The family attorney and Darryl’s mother, Darresha George, deny that Darryl’s locs violate the dress code. In response, the family filed a formal complaint with the Texas Education Agency and a federal civil rights lawsuit against the state’s governor and attorney general.
They claim both failed to enforce a new law ending discrimination based on hairstyles. They argue that Darryl’s suspension and potential alternative school placement violate the state’s CROWN Act, which went in effect on September 1.
Darryl's suspension began the same week the CROWN Act passed in Texas.
The law, which is an acronym for "Create a Respectful and Open World for Natural Hair,” is designed to prevent race-based hair discrimination. It prohibits employers and schools from punishing people based on hair texture, and protective hairstyles, including Afros, braids, locs, twists, or Bantu knots.
Although the law has been approved in Texas, it is not yet a federal mandate. It passed in the US House last year but not in the Senate. The school district filed a lawsuit in state district court, asking a judge to rule on whether its dress code restrictions, specifying hair length for boys, is a violation of the CROWN Act.
Other Black students have experienced what Darryl is currently living through.

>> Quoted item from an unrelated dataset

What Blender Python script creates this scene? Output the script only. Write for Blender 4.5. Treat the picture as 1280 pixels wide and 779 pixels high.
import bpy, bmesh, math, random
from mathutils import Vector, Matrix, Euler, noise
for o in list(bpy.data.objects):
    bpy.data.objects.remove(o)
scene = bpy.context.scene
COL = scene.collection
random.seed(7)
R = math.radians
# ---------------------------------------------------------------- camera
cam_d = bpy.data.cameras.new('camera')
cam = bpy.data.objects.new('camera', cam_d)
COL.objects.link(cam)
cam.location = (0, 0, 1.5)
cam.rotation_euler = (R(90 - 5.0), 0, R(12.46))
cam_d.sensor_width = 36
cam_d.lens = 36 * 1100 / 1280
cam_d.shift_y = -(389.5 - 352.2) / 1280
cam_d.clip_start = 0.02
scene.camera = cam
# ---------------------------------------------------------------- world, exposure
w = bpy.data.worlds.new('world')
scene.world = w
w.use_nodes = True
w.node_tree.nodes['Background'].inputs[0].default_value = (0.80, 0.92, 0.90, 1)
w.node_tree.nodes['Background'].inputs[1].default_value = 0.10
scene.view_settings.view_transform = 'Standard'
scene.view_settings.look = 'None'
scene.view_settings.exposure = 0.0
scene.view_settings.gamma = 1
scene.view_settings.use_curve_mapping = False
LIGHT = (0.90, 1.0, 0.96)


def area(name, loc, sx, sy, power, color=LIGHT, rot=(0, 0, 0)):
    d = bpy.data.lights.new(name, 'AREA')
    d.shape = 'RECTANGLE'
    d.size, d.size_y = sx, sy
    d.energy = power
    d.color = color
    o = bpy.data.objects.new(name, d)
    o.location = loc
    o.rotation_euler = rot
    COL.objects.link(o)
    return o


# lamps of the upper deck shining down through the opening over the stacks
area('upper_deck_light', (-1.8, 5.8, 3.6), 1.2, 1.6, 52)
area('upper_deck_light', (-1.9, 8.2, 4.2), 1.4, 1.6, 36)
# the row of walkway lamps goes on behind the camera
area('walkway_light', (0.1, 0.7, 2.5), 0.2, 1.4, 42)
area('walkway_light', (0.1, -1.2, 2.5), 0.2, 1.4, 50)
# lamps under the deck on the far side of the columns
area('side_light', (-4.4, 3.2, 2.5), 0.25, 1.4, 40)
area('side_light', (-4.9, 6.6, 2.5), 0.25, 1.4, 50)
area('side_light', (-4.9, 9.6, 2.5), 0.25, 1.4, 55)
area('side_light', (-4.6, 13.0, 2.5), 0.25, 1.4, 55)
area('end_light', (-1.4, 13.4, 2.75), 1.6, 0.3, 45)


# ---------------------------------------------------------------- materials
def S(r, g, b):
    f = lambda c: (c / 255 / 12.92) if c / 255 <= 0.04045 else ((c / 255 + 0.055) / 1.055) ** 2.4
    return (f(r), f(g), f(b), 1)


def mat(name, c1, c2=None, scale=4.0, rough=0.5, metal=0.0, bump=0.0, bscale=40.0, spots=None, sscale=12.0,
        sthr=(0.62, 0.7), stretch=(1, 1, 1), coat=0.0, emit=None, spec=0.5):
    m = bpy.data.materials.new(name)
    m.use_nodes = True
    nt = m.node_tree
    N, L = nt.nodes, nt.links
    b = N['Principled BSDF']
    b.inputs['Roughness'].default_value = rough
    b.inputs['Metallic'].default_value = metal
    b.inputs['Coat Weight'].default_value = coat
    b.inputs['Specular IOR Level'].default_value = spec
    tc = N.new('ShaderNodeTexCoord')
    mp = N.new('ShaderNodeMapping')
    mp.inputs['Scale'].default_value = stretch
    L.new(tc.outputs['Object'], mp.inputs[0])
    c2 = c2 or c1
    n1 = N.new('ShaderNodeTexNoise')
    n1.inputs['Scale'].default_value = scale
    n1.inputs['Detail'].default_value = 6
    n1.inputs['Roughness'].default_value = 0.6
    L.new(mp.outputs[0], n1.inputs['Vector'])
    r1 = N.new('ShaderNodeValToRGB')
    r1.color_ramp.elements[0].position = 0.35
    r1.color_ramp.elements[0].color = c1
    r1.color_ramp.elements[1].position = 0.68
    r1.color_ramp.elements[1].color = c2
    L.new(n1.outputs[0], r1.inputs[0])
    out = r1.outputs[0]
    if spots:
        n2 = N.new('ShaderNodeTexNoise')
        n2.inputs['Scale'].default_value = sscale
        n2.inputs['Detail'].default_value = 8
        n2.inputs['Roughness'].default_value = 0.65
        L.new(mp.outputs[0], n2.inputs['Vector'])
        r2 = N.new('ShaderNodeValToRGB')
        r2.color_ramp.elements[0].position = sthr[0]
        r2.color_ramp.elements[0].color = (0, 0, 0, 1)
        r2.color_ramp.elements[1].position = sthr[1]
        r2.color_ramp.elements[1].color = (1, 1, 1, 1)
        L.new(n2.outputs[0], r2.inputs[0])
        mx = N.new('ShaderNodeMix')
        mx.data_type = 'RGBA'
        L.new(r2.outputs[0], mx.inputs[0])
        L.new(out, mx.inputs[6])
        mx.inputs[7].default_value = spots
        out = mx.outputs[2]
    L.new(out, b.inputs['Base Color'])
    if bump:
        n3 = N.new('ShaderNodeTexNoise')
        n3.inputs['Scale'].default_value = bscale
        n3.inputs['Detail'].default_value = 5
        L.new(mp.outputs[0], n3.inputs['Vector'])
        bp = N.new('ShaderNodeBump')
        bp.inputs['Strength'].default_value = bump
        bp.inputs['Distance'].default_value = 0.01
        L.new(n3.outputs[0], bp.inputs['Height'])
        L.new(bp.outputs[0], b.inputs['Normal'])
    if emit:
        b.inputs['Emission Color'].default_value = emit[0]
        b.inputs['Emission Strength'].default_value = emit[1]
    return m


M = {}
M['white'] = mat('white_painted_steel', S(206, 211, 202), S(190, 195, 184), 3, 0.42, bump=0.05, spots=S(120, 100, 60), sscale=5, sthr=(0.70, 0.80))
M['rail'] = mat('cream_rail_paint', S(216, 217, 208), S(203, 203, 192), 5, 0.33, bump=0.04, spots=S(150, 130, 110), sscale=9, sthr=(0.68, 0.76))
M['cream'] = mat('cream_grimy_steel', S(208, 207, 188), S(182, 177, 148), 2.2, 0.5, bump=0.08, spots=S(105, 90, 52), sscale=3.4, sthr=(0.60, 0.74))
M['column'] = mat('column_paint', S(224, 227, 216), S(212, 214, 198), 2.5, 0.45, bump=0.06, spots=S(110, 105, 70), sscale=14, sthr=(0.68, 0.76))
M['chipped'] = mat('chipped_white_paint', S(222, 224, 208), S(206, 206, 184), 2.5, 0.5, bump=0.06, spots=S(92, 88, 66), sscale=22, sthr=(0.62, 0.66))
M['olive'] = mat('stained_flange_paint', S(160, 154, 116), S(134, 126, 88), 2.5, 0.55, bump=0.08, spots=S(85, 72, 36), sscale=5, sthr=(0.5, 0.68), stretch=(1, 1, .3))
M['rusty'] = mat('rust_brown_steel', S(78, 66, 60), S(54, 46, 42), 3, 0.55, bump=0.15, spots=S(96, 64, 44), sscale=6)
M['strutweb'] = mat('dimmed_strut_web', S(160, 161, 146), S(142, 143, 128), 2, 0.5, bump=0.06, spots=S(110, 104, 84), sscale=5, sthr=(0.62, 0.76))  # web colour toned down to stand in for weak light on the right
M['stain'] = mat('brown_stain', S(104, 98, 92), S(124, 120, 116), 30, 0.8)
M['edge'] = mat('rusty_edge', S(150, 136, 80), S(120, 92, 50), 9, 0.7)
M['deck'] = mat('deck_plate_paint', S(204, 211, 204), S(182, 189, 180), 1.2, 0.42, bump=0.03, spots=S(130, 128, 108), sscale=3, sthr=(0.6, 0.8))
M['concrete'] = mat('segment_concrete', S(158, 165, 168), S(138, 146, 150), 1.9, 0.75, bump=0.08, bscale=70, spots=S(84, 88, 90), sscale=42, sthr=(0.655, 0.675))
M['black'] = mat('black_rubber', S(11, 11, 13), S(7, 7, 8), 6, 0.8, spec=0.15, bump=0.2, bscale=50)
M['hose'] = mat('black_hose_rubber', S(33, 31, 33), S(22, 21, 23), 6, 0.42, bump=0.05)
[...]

This is not the first time a Black student's hair style has caused controversy within the school district. In 2020, Barbers Hill officials told cousins De’Andre Arnold and Kaden Bradford they had to cut their locs. Their families also sued. Later, a federal judge ruled that the hair policy was discriminatory.
The case eventually led to Texas lawmakers approving the state’s CROWN Act. Initially, both students withdrew from the school, but Kaden returned after the judge’s ruling.